- _WHAT THE TASK REQUIRES_: Set the listing down again in full, word for word, with the pictures left out.
** BEGIN COLLECTED MATERIAL **
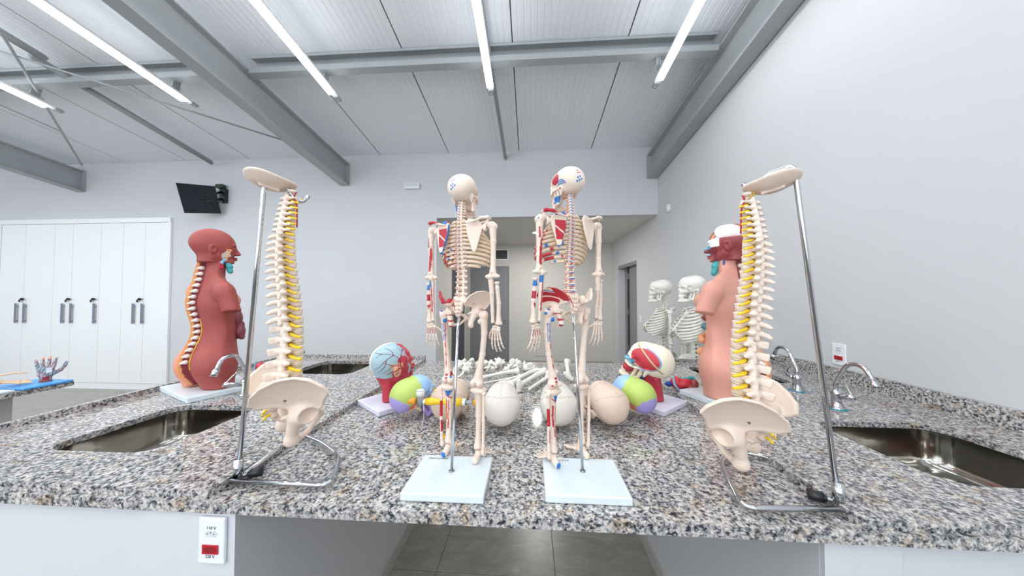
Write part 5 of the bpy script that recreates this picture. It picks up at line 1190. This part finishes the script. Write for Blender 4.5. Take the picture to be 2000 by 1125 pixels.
blob('brain', [ell((0, 0, 0), (.014, .058, .030)), ell((0, .01, .01), (.012, .05, .03))], .003, mat('brain_white', 'f0eceb', .4, var=.08, vscale=60), HT, (-.012, -.004, .134), noise=.002)
blob('larynx', [con((0, .0, 0), (0, .014, -.055), .016, .013), ell((0, .01, -.02), (.018, .014, .012))], .003, MATS['teal_model'], HT, (-.020, .046, .000))
blob('neck_vessels', [con((0, 0, .0), (0, .0, -.06), .006), con((-.010, -.008, .0), (-.010, -.006, -.05), .005)], .002, mat('vessel_blue', '2c4a94', .4), HT, (-.034, .024, .010))
blob('intestine', [con((math.cos(i * 1.1) * .035, .02 * math.sin(i * .9), -.01 * i), (math.cos(i * 1.1 + 1.1) * .035, .02 * math.sin(i * .9 + .9), -.01 * i - .01), .014) for i in range(11)], .004, mat('organ_orange', 'dd9a6a', .4), TR, (-.035, .085, .27))
blob('liver', [ell((0, 0, 0), (.045, .03, .02), (0, 10, 0))], .004, mat('organ_brown', '9a4a3c', .35), TR, (-.03, .078, .345)); blob('stomach', [ell((0, 0, 0), (.03, .028, .018))], .004, mat('organ_teal', '4a7a88', .35), TR, (-.045, .080, .305))
# ================================================================ half heads on white square bases
def bust_base(c, rz, label): return base_board('stand_base', (c[0], c[1], ZL), .215, .215, .022, M_BOARDL, label, rz=rz)
bust_base((-.640, 1.325), R(-37), 'white square base under the veined blue head')
HL = empty('head_model', (-.640, 1.325, ZL + .0225), R(-44), 'head model with pale blue vein covered cranium and red face and neck', 'head model')
hb = Body(); head_prims(hb, (0, 0, 0), 1.06); hb.a(con((0, -.02, -.06), (0, .004, -.135), .050, .046), .02)
HOFF = Vector((0, -.0, .178))
def col_headL(P, C):
    x, y, z = P.T; C[:, :3] = srgb('9fbcc6'); wig = .006 * np.sin(x * 90) + .004 * np.sin(z * 170 + y * 60)
    setc(C, (y + wig > .050 - .3 * z) & (z > -.09), 'c23546'); setc(C, (z < -.030 + wig + .25 * y) & (y > -.02) & (y < .055), 'c23546'); setc(C, ((y - .025) ** 2 + (z + .005) ** 2 < .030 ** 2) & (y + wig > .005), 'c4414c'); setc(C, (z < -.062 + wig * .5), 'b53040')
    setc(C, (np.abs(x) < .008) & (y < .04) & (z > -.04), 'f0ead2'); setc(C, (x < -.008) & (z > -.06), 'efe8d6'); setc(C, (np.abs(x) > .069) & (y > -.03) & (y < .025) & (z > -.075) & (z < -.005), 'dba184')
    setc(C, (y > .07) & (z > -.03) & (z < -.015) & (np.abs(x) < .04), 'e8e0cf'); setc(C, (y > .06) & (z < -.09), 'e0a58c')
me = hb.mesh(.0032, 'head_shell', noise=.0004, nfreq=200, clip=lambda P: (-.174 - P[:, 2]).astype(f32)); paint(me, col_headL); o = mobj('head_shell', me, M_PAINT, HL); o.location = HOFF; o.rotation_euler = (R(4), 0, 0)
hf = Body(); head_prims(hf, (0, 0, 0), 1.06); hf.vx = .01
def on_head(y, z):
    xs = np.linspace(.0, .095, 96).astype(f32); P = np.stack([xs, np.full(96, y, f32), np.full(96, z, f32)], 1); d = hf.field(P); i = np.nonzero(d < 0)[0]
    return (xs[i[-1]] if len(i) else 0.)
def vessel(pts, r, m, par, off):
    pp = smooth_pts([(0, a, b) for a, b in pts], 5); q = [Vector((on_head(p.y, p.z) + r * .3, p.y, p.z)) for p in pp]; q = [v for v in q if v.x > .004]
    if len(q) < 3: return
    m_ = MB(); m_.tube(q, r, 6, rs=[r * (1 - .6 * i / len(q)) for i in range(len(q))]); o = m_.build('vein', m, par); o.location = off; o.rotation_euler = (R(4), 0, 0)
M_VEIN = mat('dark_vein', '7c2748', .4)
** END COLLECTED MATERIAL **
- _FULL SOLUTION_:
Write part 5 of the bpy script that recreates this picture. It picks up at line 1190. This part finishes the script. Write for Blender 4.5. Take the picture to be 2000 by 1125 pixels.
blob('brain', [ell((0, 0, 0), (.014, .058, .030)), ell((0, .01, .01), (.012, .05, .03))], .003, mat('brain_white', 'f0eceb', .4, var=.08, vscale=60), HT, (-.012, -.004, .134), noise=.002)
blob('larynx', [con((0, .0, 0), (0, .014, -.055), .016, .013), ell((0, .01, -.02), (.018, .014, .012))], .003, MATS['teal_model'], HT, (-.020, .046, .000))
blob('neck_vessels', [con((0, 0, .0), (0, .0, -.06), .006), con((-.010, -.008, .0), (-.010, -.006, -.05), .005)], .002, mat('vessel_blue', '2c4a94', .4), HT, (-.034, .024, .010))
blob('intestine', [con((math.cos(i * 1.1) * .035, .02 * math.sin(i * .9), -.01 * i), (math.cos(i * 1.1 + 1.1) * .035, .02 * math.sin(i * .9 + .9), -.01 * i - .01), .014) for i in range(11)], .004, mat('organ_orange', 'dd9a6a', .4), TR, (-.035, .085, .27))
blob('liver', [ell((0, 0, 0), (.045, .03, .02), (0, 10, 0))], .004, mat('organ_brown', '9a4a3c', .35), TR, (-.03, .078, .345)); blob('stomach', [ell((0, 0, 0), (.03, .028, .018))], .004, mat('organ_teal', '4a7a88', .35), TR, (-.045, .080, .305))
# ================================================================ half heads on white square bases
def bust_base(c, rz, label): return base_board('stand_base', (c[0], c[1], ZL), .215, .215, .022, M_BOARDL, label, rz=rz)
bust_base((-.640, 1.325), R(-37), 'white square base under the veined blue head')
HL = empty('head_model', (-.640, 1.325, ZL + .0225), R(-44), 'head model with pale blue vein covered cranium and red face and neck', 'head model')
hb = Body(); head_prims(hb, (0, 0, 0), 1.06); hb.a(con((0, -.02, -.06), (0, .004, -.135), .050, .046), .02)
HOFF = Vector((0, -.0, .178))
def col_headL(P, C):
    x, y, z = P.T; C[:, :3] = srgb('9fbcc6'); wig = .006 * np.sin(x * 90) + .004 * np.sin(z * 170 + y * 60)
    setc(C, (y + wig > .050 - .3 * z) & (z > -.09), 'c23546'); setc(C, (z < -.030 + wig + .25 * y) & (y > -.02) & (y < .055), 'c23546'); setc(C, ((y - .025) ** 2 + (z + .005) ** 2 < .030 ** 2) & (y + wig > .005), 'c4414c'); setc(C, (z < -.062 + wig * .5), 'b53040')
    setc(C, (np.abs(x) < .008) & (y < .04) & (z > -.04), 'f0ead2'); setc(C, (x < -.008) & (z > -.06), 'efe8d6'); setc(C, (np.abs(x) > .069) & (y > -.03) & (y < .025) & (z > -.075) & (z < -.005), 'dba184')
    setc(C, (y > .07) & (z > -.03) & (z < -.015) & (np.abs(x) < .04), 'e8e0cf'); setc(C, (y > .06) & (z < -.09), 'e0a58c')
me = hb.mesh(.0032, 'head_shell', noise=.0004, nfreq=200, clip=lambda P: (-.174 - P[:, 2]).astype(f32)); paint(me, col_headL); o = mobj('head_shell', me, M_PAINT, HL); o.location = HOFF; o.rotation_euler = (R(4), 0, 0)
hf = Body(); head_prims(hf, (0, 0, 0), 1.06); hf.vx = .01
def on_head(y, z):
    xs = np.linspace(.0, .095, 96).astype(f32); P = np.stack([xs, np.full(96, y, f32), np.full(96, z, f32)], 1); d = hf.field(P); i = np.nonzero(d < 0)[0]
    return (xs[i[-1]] if len(i) else 0.)
def vessel(pts, r, m, par, off):
    pp = smooth_pts([(0, a, b) for a, b in pts], 5); q = [Vector((on_head(p.y, p.z) + r * .3, p.y, p.z)) for p in pp]; q = [v for v in q if v.x > .004]
    if len(q) < 3: return
    m_ = MB(); m_.tube(q, r, 6, rs=[r * (1 - .6 * i / len(q)) for i in range(len(q))]); o = m_.build('vein', m, par); o.location = off; o.rotation_euler = (R(4), 0, 0)
M_VEIN = mat('dark_vein', '7c2748', .4)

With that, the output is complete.